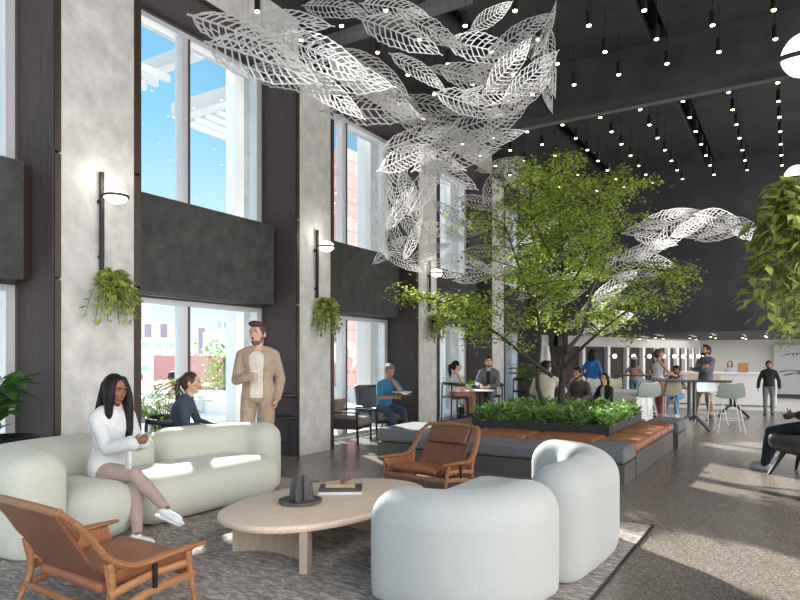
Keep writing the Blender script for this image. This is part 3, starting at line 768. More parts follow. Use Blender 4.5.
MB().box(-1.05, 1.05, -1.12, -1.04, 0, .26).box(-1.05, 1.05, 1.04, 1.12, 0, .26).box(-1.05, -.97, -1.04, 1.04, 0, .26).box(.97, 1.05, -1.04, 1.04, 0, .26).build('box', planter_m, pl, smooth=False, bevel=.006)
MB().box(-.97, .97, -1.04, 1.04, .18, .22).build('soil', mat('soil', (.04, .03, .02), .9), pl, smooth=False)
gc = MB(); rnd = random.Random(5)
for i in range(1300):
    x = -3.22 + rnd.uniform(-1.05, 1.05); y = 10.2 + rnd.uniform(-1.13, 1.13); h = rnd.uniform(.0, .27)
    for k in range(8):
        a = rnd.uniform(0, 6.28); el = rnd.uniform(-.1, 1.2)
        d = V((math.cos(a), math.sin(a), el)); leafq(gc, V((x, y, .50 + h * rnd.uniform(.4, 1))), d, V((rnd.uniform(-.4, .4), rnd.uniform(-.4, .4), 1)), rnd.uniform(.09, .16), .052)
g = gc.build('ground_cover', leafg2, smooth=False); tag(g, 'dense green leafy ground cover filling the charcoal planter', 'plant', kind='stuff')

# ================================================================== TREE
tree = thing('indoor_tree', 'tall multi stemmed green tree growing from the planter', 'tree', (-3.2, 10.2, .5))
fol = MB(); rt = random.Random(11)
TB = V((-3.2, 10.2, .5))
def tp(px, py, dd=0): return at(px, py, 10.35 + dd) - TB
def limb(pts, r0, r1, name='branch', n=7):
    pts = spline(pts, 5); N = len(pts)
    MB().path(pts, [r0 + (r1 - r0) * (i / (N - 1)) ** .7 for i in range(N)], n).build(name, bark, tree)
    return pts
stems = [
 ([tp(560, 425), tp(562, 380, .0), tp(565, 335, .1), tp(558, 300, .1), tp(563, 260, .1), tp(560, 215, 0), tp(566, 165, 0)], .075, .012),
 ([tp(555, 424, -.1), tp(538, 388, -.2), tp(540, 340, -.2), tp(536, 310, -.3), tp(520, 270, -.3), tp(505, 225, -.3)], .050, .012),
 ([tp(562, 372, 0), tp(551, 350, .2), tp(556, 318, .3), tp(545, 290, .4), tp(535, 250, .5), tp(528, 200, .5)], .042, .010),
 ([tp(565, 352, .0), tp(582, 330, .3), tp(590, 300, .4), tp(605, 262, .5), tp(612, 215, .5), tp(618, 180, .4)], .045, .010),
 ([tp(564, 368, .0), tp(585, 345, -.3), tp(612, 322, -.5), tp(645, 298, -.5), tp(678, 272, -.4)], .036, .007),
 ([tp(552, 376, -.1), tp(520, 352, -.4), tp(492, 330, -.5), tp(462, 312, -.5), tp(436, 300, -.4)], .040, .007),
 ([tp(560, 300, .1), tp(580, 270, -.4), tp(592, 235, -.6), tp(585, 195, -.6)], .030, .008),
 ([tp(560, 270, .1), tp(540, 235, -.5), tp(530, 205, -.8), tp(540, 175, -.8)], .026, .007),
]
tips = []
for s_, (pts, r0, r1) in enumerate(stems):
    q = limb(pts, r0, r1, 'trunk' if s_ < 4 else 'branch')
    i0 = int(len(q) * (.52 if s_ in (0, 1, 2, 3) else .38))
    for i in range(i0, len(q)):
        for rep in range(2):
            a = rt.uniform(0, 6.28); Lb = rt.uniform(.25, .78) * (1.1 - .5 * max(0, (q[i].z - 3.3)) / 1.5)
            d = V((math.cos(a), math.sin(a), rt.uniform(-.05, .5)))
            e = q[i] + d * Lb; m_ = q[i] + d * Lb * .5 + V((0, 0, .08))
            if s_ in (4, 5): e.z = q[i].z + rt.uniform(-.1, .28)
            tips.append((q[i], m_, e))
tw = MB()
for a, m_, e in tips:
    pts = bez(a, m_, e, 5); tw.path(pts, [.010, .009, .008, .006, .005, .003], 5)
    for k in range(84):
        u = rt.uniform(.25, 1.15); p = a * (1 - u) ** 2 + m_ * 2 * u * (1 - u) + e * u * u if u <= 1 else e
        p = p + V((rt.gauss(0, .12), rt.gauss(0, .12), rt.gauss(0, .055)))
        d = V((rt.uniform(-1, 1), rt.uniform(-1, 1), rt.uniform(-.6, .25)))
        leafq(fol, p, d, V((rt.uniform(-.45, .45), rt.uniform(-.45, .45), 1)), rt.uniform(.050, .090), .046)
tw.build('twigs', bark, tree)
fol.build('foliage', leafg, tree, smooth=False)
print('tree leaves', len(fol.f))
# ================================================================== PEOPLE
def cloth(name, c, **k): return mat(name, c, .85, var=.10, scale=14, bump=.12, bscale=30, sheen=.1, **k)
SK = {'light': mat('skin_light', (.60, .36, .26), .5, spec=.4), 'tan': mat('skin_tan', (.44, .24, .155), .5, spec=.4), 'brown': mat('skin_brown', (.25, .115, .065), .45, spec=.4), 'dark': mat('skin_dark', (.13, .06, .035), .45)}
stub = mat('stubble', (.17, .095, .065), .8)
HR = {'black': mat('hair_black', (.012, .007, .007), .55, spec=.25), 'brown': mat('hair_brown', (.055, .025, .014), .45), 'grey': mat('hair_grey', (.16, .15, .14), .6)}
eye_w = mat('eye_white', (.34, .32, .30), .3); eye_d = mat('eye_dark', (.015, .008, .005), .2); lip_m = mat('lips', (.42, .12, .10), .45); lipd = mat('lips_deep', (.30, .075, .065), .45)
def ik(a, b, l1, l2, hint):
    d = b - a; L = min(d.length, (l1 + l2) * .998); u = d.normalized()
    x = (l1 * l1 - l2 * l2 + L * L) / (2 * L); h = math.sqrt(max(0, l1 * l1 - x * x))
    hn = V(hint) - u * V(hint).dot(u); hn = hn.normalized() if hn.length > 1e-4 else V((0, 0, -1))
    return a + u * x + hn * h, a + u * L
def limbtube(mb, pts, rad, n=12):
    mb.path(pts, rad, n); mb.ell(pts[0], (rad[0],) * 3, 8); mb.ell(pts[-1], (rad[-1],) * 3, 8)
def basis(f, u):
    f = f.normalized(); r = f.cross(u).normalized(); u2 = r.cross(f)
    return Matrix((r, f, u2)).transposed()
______
Would you return the data exactly as written, without the pictures?

Keep writing the Blender script for this image. This is part 3, starting at line 768. More parts follow. Use Blender 4.5.
MB().box(-1.05, 1.05, -1.12, -1.04, 0, .26).box(-1.05, 1.05, 1.04, 1.12, 0, .26).box(-1.05, -.97, -1.04, 1.04, 0, .26).box(.97, 1.05, -1.04, 1.04, 0, .26).build('box', planter_m, pl, smooth=False, bevel=.006)
MB().box(-.97, .97, -1.04, 1.04, .18, .22).build('soil', mat('soil', (.04, .03, .02), .9), pl, smooth=False)
gc = MB(); rnd = random.Random(5)
for i in range(1300):
    x = -3.22 + rnd.uniform(-1.05, 1.05); y = 10.2 + rnd.uniform(-1.13, 1.13); h = rnd.uniform(.0, .27)
    for k in range(8):
        a = rnd.uniform(0, 6.28); el = rnd.uniform(-.1, 1.2)
        d = V((math.cos(a), math.sin(a), el)); leafq(gc, V((x, y, .50 + h * rnd.uniform(.4, 1))), d, V((rnd.uniform(-.4, .4), rnd.uniform(-.4, .4), 1)), rnd.uniform(.09, .16), .052)
g = gc.build('ground_cover', leafg2, smooth=False); tag(g, 'dense green leafy ground cover filling the charcoal planter', 'plant', kind='stuff')

# ================================================================== TREE
tree = thing('indoor_tree', 'tall multi stemmed green tree growing from the planter', 'tree', (-3.2, 10.2, .5))
fol = MB(); rt = random.Random(11)
TB = V((-3.2, 10.2, .5))
def tp(px, py, dd=0): return at(px, py, 10.35 + dd) - TB
def limb(pts, r0, r1, name='branch', n=7):
    pts = spline(pts, 5); N = len(pts)
    MB().path(pts, [r0 + (r1 - r0) * (i / (N - 1)) ** .7 for i in range(N)], n).build(name, bark, tree)
    return pts
stems = [
 ([tp(560, 425), tp(562, 380, .0), tp(565, 335, .1), tp(558, 300, .1), tp(563, 260, .1), tp(560, 215, 0), tp(566, 165, 0)], .075, .012),
 ([tp(555, 424, -.1), tp(538, 388, -.2), tp(540, 340, -.2), tp(536, 310, -.3), tp(520, 270, -.3), tp(505, 225, -.3)], .050, .012),
 ([tp(562, 372, 0), tp(551, 350, .2), tp(556, 318, .3), tp(545, 290, .4), tp(535, 250, .5), tp(528, 200, .5)], .042, .010),
 ([tp(565, 352, .0), tp(582, 330, .3), tp(590, 300, .4), tp(605, 262, .5), tp(612, 215, .5), tp(618, 180, .4)], .045, .010),
 ([tp(564, 368, .0), tp(585, 345, -.3), tp(612, 322, -.5), tp(645, 298, -.5), tp(678, 272, -.4)], .036, .007),
 ([tp(552, 376, -.1), tp(520, 352, -.4), tp(492, 330, -.5), tp(462, 312, -.5), tp(436, 300, -.4)], .040, .007),
 ([tp(560, 300, .1), tp(580, 270, -.4), tp(592, 235, -.6), tp(585, 195, -.6)], .030, .008),
 ([tp(560, 270, .1), tp(540, 235, -.5), tp(530, 205, -.8), tp(540, 175, -.8)], .026, .007),
]
tips = []
for s_, (pts, r0, r1) in enumerate(stems):
    q = limb(pts, r0, r1, 'trunk' if s_ < 4 else 'branch')
    i0 = int(len(q) * (.52 if s_ in (0, 1, 2, 3) else .38))
    for i in range(i0, len(q)):
        for rep in range(2):
            a = rt.uniform(0, 6.28); Lb = rt.uniform(.25, .78) * (1.1 - .5 * max(0, (q[i].z - 3.3)) / 1.5)
            d = V((math.cos(a), math.sin(a), rt.uniform(-.05, .5)))
            e = q[i] + d * Lb; m_ = q[i] + d * Lb * .5 + V((0, 0, .08))
            if s_ in (4, 5): e.z = q[i].z + rt.uniform(-.1, .28)
            tips.append((q[i], m_, e))
tw = MB()
for a, m_, e in tips:
    pts = bez(a, m_, e, 5); tw.path(pts, [.010, .009, .008, .006, .005, .003], 5)
    for k in range(84):
        u = rt.uniform(.25, 1.15); p = a * (1 - u) ** 2 + m_ * 2 * u * (1 - u) + e * u * u if u <= 1 else e
        p = p + V((rt.gauss(0, .12), rt.gauss(0, .12), rt.gauss(0, .055)))
        d = V((rt.uniform(-1, 1), rt.uniform(-1, 1), rt.uniform(-.6, .25)))
        leafq(fol, p, d, V((rt.uniform(-.45, .45), rt.uniform(-.45, .45), 1)), rt.uniform(.050, .090), .046)
tw.build('twigs', bark, tree)
fol.build('foliage', leafg, tree, smooth=False)
print('tree leaves', len(fol.f))
# ================================================================== PEOPLE
def cloth(name, c, **k): return mat(name, c, .85, var=.10, scale=14, bump=.12, bscale=30, sheen=.1, **k)
SK = {'light': mat('skin_light', (.60, .36, .26), .5, spec=.4), 'tan': mat('skin_tan', (.44, .24, .155), .5, spec=.4), 'brown': mat('skin_brown', (.25, .115, .065), .45, spec=.4), 'dark': mat('skin_dark', (.13, .06, .035), .45)}
stub = mat('stubble', (.17, .095, .065), .8)
HR = {'black': mat('hair_black', (.012, .007, .007), .55, spec=.25), 'brown': mat('hair_brown', (.055, .025, .014), .45), 'grey': mat('hair_grey', (.16, .15, .14), .6)}
eye_w = mat('eye_white', (.34, .32, .30), .3); eye_d = mat('eye_dark', (.015, .008, .005), .2); lip_m = mat('lips', (.42, .12, .10), .45); lipd = mat('lips_deep', (.30, .075, .065), .45)
def ik(a, b, l1, l2, hint):
    d = b - a; L = min(d.length, (l1 + l2) * .998); u = d.normalized()
    x = (l1 * l1 - l2 * l2 + L * L) / (2 * L); h = math.sqrt(max(0, l1 * l1 - x * x))
    hn = V(hint) - u * V(hint).dot(u); hn = hn.normalized() if hn.length > 1e-4 else V((0, 0, -1))
    return a + u * x + hn * h, a + u * L
def limbtube(mb, pts, rad, n=12):
    mb.path(pts, rad, n); mb.ell(pts[0], (rad[0],) * 3, 8); mb.ell(pts[-1], (rad[-1],) * 3, 8)
def basis(f, u):
    f = f.normalized(); r = f.cross(u).normalized(); u2 = r.cross(f)
    return Matrix((r, f, u2)).transposed()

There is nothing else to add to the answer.